▸ **Exercise description**:
Return every line below in which "scene" appears.

▸ **Records for this exercise**:
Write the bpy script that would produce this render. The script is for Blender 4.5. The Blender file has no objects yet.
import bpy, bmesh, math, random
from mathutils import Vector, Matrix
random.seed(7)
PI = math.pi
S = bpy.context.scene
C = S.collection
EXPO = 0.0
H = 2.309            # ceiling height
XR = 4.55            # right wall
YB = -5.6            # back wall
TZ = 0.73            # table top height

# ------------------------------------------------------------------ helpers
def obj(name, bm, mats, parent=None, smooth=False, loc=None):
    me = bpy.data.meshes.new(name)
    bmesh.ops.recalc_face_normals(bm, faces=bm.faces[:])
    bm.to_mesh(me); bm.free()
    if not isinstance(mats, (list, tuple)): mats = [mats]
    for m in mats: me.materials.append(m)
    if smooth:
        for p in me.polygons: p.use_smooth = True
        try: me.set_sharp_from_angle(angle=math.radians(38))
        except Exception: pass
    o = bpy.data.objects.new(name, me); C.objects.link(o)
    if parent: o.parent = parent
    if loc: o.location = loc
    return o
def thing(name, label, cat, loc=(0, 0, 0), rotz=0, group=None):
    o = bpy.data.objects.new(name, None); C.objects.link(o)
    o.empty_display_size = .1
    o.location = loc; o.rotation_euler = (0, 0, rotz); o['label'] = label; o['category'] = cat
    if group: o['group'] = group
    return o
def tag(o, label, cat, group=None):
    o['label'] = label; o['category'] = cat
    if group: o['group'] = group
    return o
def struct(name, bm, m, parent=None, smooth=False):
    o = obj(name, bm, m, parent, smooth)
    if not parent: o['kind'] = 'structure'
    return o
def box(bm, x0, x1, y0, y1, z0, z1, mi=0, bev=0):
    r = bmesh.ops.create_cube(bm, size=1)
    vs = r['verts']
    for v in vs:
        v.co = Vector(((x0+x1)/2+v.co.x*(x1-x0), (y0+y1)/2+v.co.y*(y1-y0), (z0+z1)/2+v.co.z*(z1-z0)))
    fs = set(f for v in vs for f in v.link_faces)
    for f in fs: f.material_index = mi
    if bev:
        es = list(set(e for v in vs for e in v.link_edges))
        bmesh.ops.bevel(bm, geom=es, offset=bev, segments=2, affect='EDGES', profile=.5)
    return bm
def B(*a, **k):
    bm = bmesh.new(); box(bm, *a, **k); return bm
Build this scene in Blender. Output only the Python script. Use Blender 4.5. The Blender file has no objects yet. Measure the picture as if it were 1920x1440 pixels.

▸ **Full response**:
S = bpy.context.scene
Build this scene in Blender. Output only the Python script. Use Blender 4.5. The Blender file has no objects yet. Measure the picture as if it were 1920x1440 pixels.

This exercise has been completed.